Your instructions: Everything from the first line of the records below through the line containing "from mathutils import Vector, noise as mnoise" is to be retyped exactly; leave out the rest.
-------------------------
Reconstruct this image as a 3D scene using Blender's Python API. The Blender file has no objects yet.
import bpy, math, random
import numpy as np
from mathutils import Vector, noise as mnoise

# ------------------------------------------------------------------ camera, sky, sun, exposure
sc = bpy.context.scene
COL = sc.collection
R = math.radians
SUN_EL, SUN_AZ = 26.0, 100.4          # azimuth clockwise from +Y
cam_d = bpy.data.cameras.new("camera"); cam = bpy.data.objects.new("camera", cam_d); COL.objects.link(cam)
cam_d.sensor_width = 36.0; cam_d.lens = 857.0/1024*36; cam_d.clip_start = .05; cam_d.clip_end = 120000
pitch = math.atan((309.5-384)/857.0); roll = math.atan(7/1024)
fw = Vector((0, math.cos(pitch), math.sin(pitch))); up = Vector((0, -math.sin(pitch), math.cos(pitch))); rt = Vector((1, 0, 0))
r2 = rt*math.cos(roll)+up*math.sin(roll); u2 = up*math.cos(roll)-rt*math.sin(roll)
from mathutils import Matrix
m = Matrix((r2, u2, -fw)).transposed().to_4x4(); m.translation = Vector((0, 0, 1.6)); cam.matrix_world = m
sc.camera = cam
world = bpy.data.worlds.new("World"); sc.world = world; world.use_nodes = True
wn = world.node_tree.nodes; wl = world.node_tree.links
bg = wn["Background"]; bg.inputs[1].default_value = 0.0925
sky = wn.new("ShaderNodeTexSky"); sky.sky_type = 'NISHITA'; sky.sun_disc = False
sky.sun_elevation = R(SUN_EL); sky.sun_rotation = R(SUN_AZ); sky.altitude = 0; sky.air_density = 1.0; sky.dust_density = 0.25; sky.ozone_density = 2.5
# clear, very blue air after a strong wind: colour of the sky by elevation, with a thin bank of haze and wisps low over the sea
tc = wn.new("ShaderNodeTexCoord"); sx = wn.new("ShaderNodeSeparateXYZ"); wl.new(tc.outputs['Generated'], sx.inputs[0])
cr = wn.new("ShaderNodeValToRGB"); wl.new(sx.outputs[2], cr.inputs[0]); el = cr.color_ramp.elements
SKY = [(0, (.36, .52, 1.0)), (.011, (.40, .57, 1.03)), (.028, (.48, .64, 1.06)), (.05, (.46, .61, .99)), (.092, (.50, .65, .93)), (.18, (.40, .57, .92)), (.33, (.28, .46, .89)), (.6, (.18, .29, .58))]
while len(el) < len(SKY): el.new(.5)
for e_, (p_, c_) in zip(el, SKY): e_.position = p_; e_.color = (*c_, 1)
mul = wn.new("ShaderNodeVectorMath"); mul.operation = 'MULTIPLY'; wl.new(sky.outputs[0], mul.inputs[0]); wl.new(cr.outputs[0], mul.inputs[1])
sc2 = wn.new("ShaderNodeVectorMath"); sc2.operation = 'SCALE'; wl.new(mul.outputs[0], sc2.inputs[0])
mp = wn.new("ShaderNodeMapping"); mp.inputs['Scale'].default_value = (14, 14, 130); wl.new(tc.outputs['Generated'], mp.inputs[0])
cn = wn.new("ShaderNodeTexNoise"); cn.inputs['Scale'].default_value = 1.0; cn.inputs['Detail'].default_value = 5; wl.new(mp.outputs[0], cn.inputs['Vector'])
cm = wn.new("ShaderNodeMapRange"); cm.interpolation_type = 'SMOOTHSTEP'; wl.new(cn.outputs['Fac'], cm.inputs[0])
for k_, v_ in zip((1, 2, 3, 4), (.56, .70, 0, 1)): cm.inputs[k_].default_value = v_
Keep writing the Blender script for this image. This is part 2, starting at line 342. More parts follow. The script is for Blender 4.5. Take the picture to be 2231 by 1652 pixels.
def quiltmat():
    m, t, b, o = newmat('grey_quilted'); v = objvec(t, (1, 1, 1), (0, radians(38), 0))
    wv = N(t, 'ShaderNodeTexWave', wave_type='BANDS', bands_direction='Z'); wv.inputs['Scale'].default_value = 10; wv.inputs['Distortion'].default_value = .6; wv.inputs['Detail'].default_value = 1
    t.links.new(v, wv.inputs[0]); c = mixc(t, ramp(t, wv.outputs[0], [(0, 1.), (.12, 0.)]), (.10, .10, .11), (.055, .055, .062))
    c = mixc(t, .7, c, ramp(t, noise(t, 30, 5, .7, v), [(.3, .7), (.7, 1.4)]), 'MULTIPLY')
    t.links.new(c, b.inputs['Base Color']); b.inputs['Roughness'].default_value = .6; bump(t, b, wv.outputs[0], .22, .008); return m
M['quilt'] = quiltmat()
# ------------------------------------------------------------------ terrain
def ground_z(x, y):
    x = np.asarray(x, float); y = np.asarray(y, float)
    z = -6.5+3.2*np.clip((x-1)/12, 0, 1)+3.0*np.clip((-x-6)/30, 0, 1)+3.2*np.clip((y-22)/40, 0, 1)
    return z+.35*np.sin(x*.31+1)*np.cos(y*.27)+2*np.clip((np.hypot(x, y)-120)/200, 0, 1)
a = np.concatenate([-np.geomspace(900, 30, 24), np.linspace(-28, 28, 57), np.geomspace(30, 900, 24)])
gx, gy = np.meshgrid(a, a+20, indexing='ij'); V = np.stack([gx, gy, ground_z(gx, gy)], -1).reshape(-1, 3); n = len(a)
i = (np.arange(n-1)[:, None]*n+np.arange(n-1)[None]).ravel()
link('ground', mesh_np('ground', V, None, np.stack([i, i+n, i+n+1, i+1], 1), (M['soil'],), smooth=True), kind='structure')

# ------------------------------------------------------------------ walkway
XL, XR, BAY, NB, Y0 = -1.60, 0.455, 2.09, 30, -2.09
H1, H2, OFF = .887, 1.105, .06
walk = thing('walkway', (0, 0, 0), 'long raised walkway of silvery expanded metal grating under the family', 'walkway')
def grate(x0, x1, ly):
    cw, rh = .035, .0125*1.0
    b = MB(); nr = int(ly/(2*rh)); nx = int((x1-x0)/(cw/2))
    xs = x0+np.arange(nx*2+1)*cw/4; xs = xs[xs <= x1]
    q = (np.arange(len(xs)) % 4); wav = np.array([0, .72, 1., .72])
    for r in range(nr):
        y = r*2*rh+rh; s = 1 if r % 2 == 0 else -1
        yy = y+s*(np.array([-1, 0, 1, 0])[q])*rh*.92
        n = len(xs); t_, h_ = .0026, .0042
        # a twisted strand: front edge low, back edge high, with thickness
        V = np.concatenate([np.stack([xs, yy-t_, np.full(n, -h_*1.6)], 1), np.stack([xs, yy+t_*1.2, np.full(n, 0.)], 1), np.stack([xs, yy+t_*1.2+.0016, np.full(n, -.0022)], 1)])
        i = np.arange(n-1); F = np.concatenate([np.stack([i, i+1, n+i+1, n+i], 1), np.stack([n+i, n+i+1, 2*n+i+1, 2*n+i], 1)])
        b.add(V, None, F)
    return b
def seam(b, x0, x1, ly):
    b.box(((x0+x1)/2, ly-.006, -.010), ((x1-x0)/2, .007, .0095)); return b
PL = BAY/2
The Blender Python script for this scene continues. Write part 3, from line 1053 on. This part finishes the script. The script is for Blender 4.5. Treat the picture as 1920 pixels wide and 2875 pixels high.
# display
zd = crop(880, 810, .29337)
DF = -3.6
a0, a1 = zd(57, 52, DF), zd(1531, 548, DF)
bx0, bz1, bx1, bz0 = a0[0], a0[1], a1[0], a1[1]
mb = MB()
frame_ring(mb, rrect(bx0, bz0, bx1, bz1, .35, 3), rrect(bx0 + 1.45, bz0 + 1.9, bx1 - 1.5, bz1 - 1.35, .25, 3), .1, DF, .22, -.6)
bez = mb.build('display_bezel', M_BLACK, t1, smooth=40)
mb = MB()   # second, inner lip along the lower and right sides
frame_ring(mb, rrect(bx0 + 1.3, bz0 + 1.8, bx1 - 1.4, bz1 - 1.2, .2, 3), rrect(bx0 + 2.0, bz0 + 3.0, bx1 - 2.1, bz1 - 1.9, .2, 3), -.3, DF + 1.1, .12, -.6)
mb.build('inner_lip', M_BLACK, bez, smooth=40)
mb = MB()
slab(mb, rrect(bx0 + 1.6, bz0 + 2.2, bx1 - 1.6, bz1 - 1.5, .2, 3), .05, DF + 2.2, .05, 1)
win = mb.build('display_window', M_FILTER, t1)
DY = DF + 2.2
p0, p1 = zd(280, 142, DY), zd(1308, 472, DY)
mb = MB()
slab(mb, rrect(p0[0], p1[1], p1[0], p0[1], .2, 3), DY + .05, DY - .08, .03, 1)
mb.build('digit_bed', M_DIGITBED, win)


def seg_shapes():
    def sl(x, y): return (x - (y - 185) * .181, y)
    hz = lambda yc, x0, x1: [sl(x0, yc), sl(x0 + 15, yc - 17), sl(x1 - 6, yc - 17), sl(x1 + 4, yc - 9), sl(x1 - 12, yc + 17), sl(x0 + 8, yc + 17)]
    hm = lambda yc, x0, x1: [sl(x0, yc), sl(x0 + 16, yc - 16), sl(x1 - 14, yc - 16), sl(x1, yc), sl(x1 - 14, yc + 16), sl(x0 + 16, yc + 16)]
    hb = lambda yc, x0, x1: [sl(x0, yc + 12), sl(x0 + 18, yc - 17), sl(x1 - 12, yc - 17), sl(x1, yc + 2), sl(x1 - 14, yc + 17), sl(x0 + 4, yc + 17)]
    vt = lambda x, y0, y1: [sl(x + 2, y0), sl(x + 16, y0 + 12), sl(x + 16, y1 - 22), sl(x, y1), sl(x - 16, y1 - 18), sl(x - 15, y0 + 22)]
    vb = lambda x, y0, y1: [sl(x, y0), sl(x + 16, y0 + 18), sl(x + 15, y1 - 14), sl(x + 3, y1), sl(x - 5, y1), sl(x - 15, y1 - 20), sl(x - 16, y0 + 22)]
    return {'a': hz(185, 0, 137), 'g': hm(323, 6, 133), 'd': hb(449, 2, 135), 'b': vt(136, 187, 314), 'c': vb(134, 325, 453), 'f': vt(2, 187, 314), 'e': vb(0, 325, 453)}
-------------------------
Full response:
Reconstruct this image as a 3D scene using Blender's Python API. The Blender file has no objects yet.
import bpy, math, random
import numpy as np
from mathutils import Vector, noise as mnoise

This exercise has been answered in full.